1997 yılının 28 Şubat’ında Milli Güvenlik Kurulu kararları ile
başlayan, Erbakan iktidarının sonunu hazırlayan, ordu merkezli
süreç bir postmodern darbe miydi?
Öyle de sayılabilir. Ufukta açıkça görünen irticaya karşı
Cumhuriyetçi laik bir uyarı da...
28 Şubat’ın ne olduğunu anlamak için MGK kararlarının örneğin
birincisine bakalım:
1) Anayasa’mızda Cumhuriyet’in temel nitelikleri arasında yer alan
ve yine Anayasa’nın 4’üncü maddesi ile teminat altına alınan
laiklik ilkesi büyük bir titizlik ve hassasiyetle korunmalı, bunun
korunması için mevcut yasalar hiçbir ayırım gözetmeksizin
uygulanmalı, mevcut yasalar uygulamada yetersiz görülüyorsa yeni
düzenlemeler yapılmalıdır.
(Meclis Başkanı Kahraman’ın laikliğin Anayasa’dan çıkarılması
önerisiyle yukarıdaki maddeyi alt alta koyup üzerinde bir kez
düşününüz)
2)Tarikatlarla bağlantılı özel yurt, vakıf ve okullar devletin
yetkili organlarınca denetim altına alınarak Tevhidi Tedrisat
Kanunu gereği Milli Eğitim Bakanlığı’na devri sağlanmalıdır.
(Karaman’da olup bitene, çocuk tecavüzlerine, tarikatların şu anda
10 binin üzerinde kaçak yurt işlettiği gerçeğine bakarak bu maddeyi
değerlendiriniz)
28 Subat kararları darbe denilerek bir kenara atılmasaydı... Sivil
iktidarlar oradaki uyarıları ciddiye ve dikkate alsalardı..
Bugünlere gelir miydik?
ACELE
Bakanlar Kurulu İstanbul Gaziosmanpaşa’daki 9 mahalle için
“acele kamulaştırma” kararı aldı. Yurt savunması ya da olağanüstü
durumlarda başvurulması gereken bu yol iktidar için adeta “yol”
oldu.
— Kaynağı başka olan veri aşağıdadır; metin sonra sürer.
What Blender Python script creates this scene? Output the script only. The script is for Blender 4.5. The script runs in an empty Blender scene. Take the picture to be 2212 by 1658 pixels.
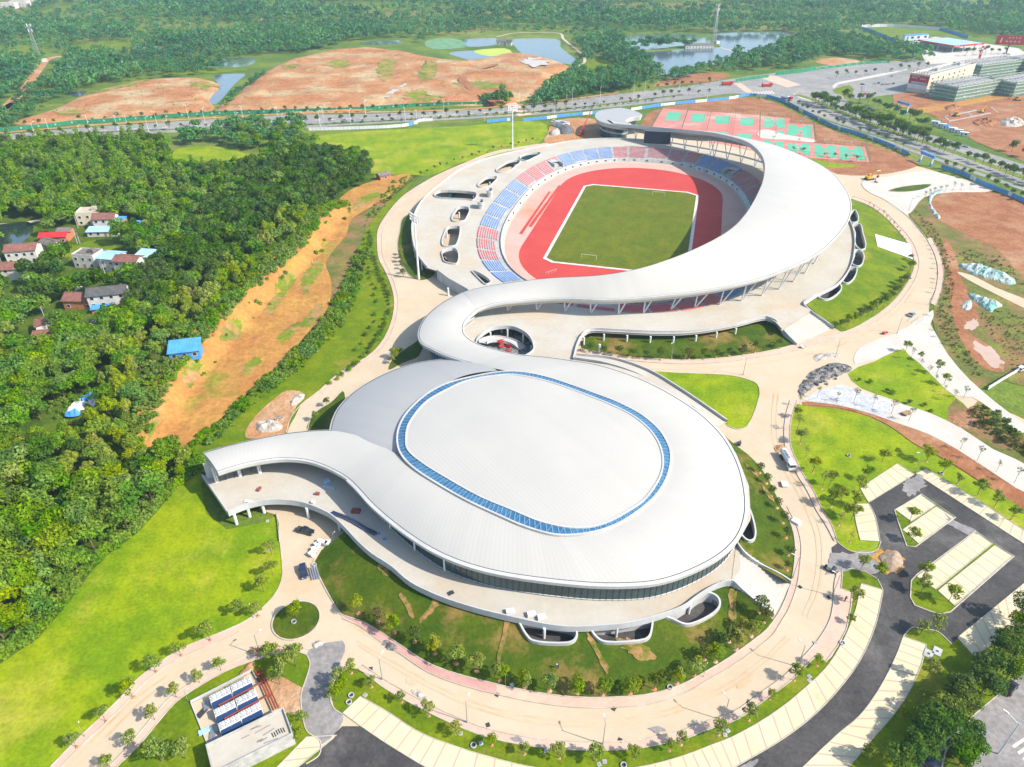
import bpy, bmesh, math, random
import numpy as np
from mathutils import Vector, Matrix, geometry as geo
random.seed(7)
rng = np.random.default_rng(7)
S = bpy.context.scene
COL = S.collection
R = math.radians

# ------------------------------------------------------------ camera, sky, sun, exposure
CAMH, PITCH, FPX = 141.0, 33.5, 1533.0
cam = bpy.data.objects.new('camera', bpy.data.cameras.new('camera'))
COL.objects.link(cam)
cam.location = (0, 0, CAMH)
cam.rotation_euler = (R(90 - PITCH), 0, 0)
cam.data.sensor_fit = 'HORIZONTAL'
cam.data.sensor_width = 36
cam.data.lens = 36 * FPX / 2212
cam.data.clip_start = 1
cam.data.clip_end = 20000
S.camera = cam
SUN_EL, SUN_AZ = 41.0, -20.0      # azimuth from +X
w = bpy.data.worlds.new("World")
S.world = w
w.use_nodes = True
nt = w.node_tree
sky = nt.nodes.new('ShaderNodeTexSky')
sky.sky_type = 'NISHITA'
sky.sun_disc = False
sky.sun_elevation = R(SUN_EL)
sky.sun_rotation = R(90 - SUN_AZ)
bg = nt.nodes['Background']
nt.links.new(sky.outputs[0], bg.inputs[0])
bg.inputs[1].default_value = 0.15
sl = bpy.data.lights.new('sun', 'SUN')
sl.energy = 4.2
sl.angle = R(0.5)
sl.color = (1, 0.935, 0.83)
sun = bpy.data.objects.new('sun', sl)
COL.objects.link(sun)
sd = Vector((math.cos(R(SUN_EL)) * math.cos(R(SUN_AZ)), math.cos(R(SUN_EL)) * math.sin(R(SUN_AZ)), math.sin(R(SUN_EL))))
sun.rotation_euler = sd.to_track_quat('Z', 'Y').to_euler()
sun.location = (200, -100, 400)
S.view_settings.view_transform = 'Standard'
S.view_settings.look = 'None'
S.view_settings.gamma = 1
S.view_settings.exposure = 1.0
S.render.engine = 'CYCLES'
S.cycles.max_bounces = 6
S.cycles.volume_bounces = 0

# ------------------------------------------------------------ survey helpers (plan of the site)
_c, _s = math.cos(R(PITCH)), math.sin(R(PITCH))
def G(px, py, z=0.0):
    """survey sheet coordinate -> world point on the level z"""
    dx, dv = (px - 1106) / FPX, (py - 829) / FPX
    d = (dx, _c - dv * _s, -_s - dv * _c)
    k = (z - CAMH) / d[2]
    return Vector((d[0] * k, d[1] * k, z))
def P(s):
    return [tuple(float(q) for q in t.split(',')) for t in s.split()]
def W(s, z=0.0):
    return [G(x, y, z) for x, y in (P(s) if isinstance(s, str) else s)]
def rise(px, py, top, zb=0.0):
    """height of an upright thing whose foot is surveyed at (px,py) and whose head at row top"""
    b = G(px, py, zb)
    t = (829 - top) / FPX
    # row of (b.x,b.y,z):  ((z-H)*c + y*s)/((H-z)*s + y*c) = t
    z = (t * (CAMH * _s + b.y * _c) + CAMH * _c - b.y * _s) / (_c + t * _s)
    return z - zb
def spline(pts, n=6, closed=False):
    pts = [Vector(p) for p in pts]
    N = len(pts)
    out = []
    rgn = N if closed else N - 1
    for i in range(rgn):
        if closed:
            p0, p1, p2, p3 = pts[i - 1], pts[i], pts[(i + 1) % N], pts[(i + 2) % N]
        else:
            p1, p2 = pts[i], pts[i + 1]
            p0 = pts[i - 1] if i > 0 else p1 * 2 - p2
            p3 = pts[i + 2] if i + 2 < N else p2 * 2 - p1
        a = max((p1 - p0).length, 1e-4) ** .5
        b = max((p2 - p1).length, 1e-4) ** .5
        c = max((p3 - p2).length, 1e-4) ** .5
        m1 = (p2 - p1) + b * ((p1 - p0) / a - (p2 - p0) / (a + b))
        m2 = (p2 - p1) + b * ((p3 - p2) / c - (p3 - p1) / (b + c))
        for k in range(n):
            t = k / n
            t2, t3 = t * t, t * t * t
            out.append(p1 * (2 * t3 - 3 * t2 + 1) + m1 * (t3 - 2 * t2 + t) + p2 * (3 * t2 - 2 * t3) + m2 * (t3 - t2))
    if not closed:
        out.append(pts[-1])
    return out
def resample(pts, step, closed=False):
    pts = [Vector(p) for p in pts]
    if closed:
        pts = pts + [pts[0]]
    L = [0]
    for a, b in zip(pts, pts[1:]):
        L.append(L[-1] + (b - a).length)
    n = max(1, round(L[-1] / step))
    out, j = [], 0
    for i in range(n + (0 if closed else 1)):
        s = L[-1] * i / n
        while j < len(L) - 2 and L[j + 1] < s:
            j += 1
        d = L[j + 1] - L[j]
        out.append(pts[j].lerp(pts[j + 1], (s - L[j]) / d if d > 1e-9 else 0))
    return out
def inside(px, py, poly):
    px, py = np.asarray(px, float), np.asarray(py, float)
    r = np.zeros(px.shape, bool)
    n = len(poly)
    for i in range(n):
        x1, y1 = poly[i][0], poly[i][1]
        x2, y2 = poly[i - 1][0], poly[i - 1][1]
        if y1 == y2:
            continue
        r ^= ((y1 > py) != (y2 > py)) & (px < (x2 - x1) * (py - y1) / (y2 - y1) + x1)
    return r
def dist_line(px, py, line):
    """distance to an open polyline, side (+ left of its direction), parameter along it in metres"""
    px, py = np.asarray(px, float), np.asarray(py, float)
    best = np.full(px.shape, 1e9)
    side = np.zeros(px.shape)
    par = np.zeros(px.shape)
    L = 0
    for (ax, ay), (bx, by) in zip([p[:2] for p in line], [p[:2] for p in line[1:]]):
        dx, dy = bx - ax, by - ay
        l2 = dx * dx + dy * dy
        t = np.clip(((px - ax) * dx + (py - ay) * dy) / l2, 0, 1)
        d = np.hypot(px - ax - t * dx, py - ay - t * dy)
        m = d < best
        best = np.where(m, d, best)
        side = np.where(m, dx * (py - ay) - dy * (px - ax), side)
        par = np.where(m, L + t * math.sqrt(l2), par)
        L += math.sqrt(l2)
    return best, side, par, L
CREST = W('750,425 700,470 650,540 590,590 540,632 490,685 440,735 390,795 350,860 315,915 285,965', 5)
def hill(x, y):
    d, s, p, L = dist_line(x, y, CREST)
    e = np.clip(np.minimum(p, L - p) / 28, 0, 1)
    e = e * e * (3 - 2 * e)
    west = np.exp(-(d / 55) ** 2)
    east = np.clip(1 - d / 6.5, 0, 1)
    # CREST runs southwards, so west of it is on its right (negative side)
    return 5.5 * e * np.where(s < 0, west, east)
def hz(x, y):
    return float(hill(np.array([x]), np.array([y]))[0])
def GH(px, py):
    z = 0
    for _ in range(5):
        p = G(px, py, z)
        z = hz(p.x, p.y)
    return Vector((p.x, p.y, z))

# ------------------------------------------------------------ materials
def mat(name, c1, c2=None, scale=0.2, rough=0.85, c3=None, scale3=0.03, lo=.4, hi=.6, bump=0, fine=0, metal=0, spec=0.12, fk=.68, lo3=.52, hi3=.68, coat=0):
    m = bpy.data.materials.new(name)
    m.use_nodes = True
    n, l = m.node_tree.nodes, m.node_tree.links
    b = n['Principled BSDF']
    b.inputs['Roughness'].default_value = rough
    b.inputs['Metallic'].default_value = metal
    b.inputs['Specular IOR Level'].default_value = spec
    b.inputs['Coat Weight'].default_value = coat
    tc = n.new('ShaderNodeTexCoord')
    geo_ = n.new('ShaderNodeNewGeometry')
    pos = geo_.outputs['Position']
    def noise(sc, det=5):
        t = n.new('ShaderNodeTexNoise')
        t.inputs['Scale'].default_value = sc
        t.inputs['Detail'].default_value = det
        t.inputs['Roughness'].default_value = .65
        l.new(pos, t.inputs['Vector'])
        return t
    def mix(f, a, bb):
        x = n.new('ShaderNodeMix')
        x.data_type = 'RGBA'
        l.new(f, x.inputs[0])
        for v, s in ((a, x.inputs[6]), (bb, x.inputs[7])):
            if isinstance(v, tuple):
                s.default_value = (*v, 1)
            else:
                l.new(v, s)
        return x.outputs[2]
    def ramp(o, a, bb):
        r = n.new('ShaderNodeMapRange')
        r.inputs[1].default_value = a
        r.inputs[2].default_value = bb
        l.new(o, r.inputs[0])
        return r.outputs[0]
    if c2 is None:
        c2 = tuple(v * .88 for v in c1)
    nz = noise(scale)
    col = mix(ramp(nz.outputs[0], lo, hi), c1, c2)
    if c3:
        col = mix(ramp(noise(scale3, 7).outputs[0], lo3, hi3), col, c3)
    if fine:
        fz = noise(fine, 3)
        col = mix(ramp(fz.outputs[0], .32, .68), col, mixmul(n, l, col, fk))
        fz = noise(fine * .22, 3)
        col = mix(ramp(fz.outputs[0], .38, .66), col, mixmul(n, l, col, fk ** .5))
    l.new(col, b.inputs['Base Color'])
    if bump:
        bz = noise(bump[0], 6)
        bp = n.new('ShaderNodeBump')
        bp.inputs['Strength'].default_value = bump[1]
        bp.inputs['Distance'].default_value = bump[2]
        l.new(bz.outputs[0], bp.inputs['Height'])
        l.new(bp.outputs[0], b.inputs['Normal'])
    return m
def mixmul(n, l, col, k):
    x = n.new('ShaderNodeMix')
    x.data_type = 'RGBA'
    x.blend_type = 'MULTIPLY'
    x.inputs[0].default_value = 1
    l.new(col, x.inputs[6])
    x.inputs[7].default_value = (k, k, k, 1)
    return x.outputs[2]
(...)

Hatırlanacağı üzere daha önce de Sulukule, Fener, Balat ve
yapılacak termik santral nedeniyle Soma için bu karar alınmış, atı
alan Üsküdar’ı geçtiği için yargının iptal kararları hiçbir işe
yaramamıştı.
Acele kamulaştırma kararlarının toplum yararından çok rant odaklı
hesaplarla alındığını savunan CHP Milletvekili Didem Engin
Gaziosmapaşa’da mahalle sakinlerinden ve meslek odalarından görüş
alınmamasını eleştiriyor. Engin, Başbakan’a verdiği önergede,
kıymet takdir komisyonunun kimlerden oluştuğunu ve takdirin nasıl
yapılacağını da sordu. Umarız yanıt alır...
TÜBİTAK “Helal et araştırması” için 350 bin lira harcamış!
Mübarekler TÜBİTAK değil, LÜPİTAK…
Akif Kökçe
TABLO
Güneydoğu’dan her gün şehit haberi geliyor. Oradaki savaş ne
zaman ve nasıl bitecek, kimse bilmiyor. Meclis dokunulmazlığı
kaldırma savaşında. Peki dokunulmazlığın kalkması terörü
yavaşlatacak mı? Ne gezer? Aksine kavga büyüyecek.
IŞİD Kilis’i bombalamaya devam ediyor. Türkiye sınırdan dışarı uçak
uçaramadığı için çaresiz.
Ekonomi sürekli irtifa kaybediyor.
Ankara’da Davutoğlu’nun istifası gündemde.
İktidar ülkenin tüm enerjisini kendi yaptığı hataları düzeltmek
için harcıyor.
Tek umut iki muhalefet partisinin toparlanıp iktidar alternatifi
olabilmesinde.
Ne var ki onlar da sadece liderlerini koltukta tutma çabasında.
Umut tek; umut CHP ve MHP’de liderlerin değişmesinde!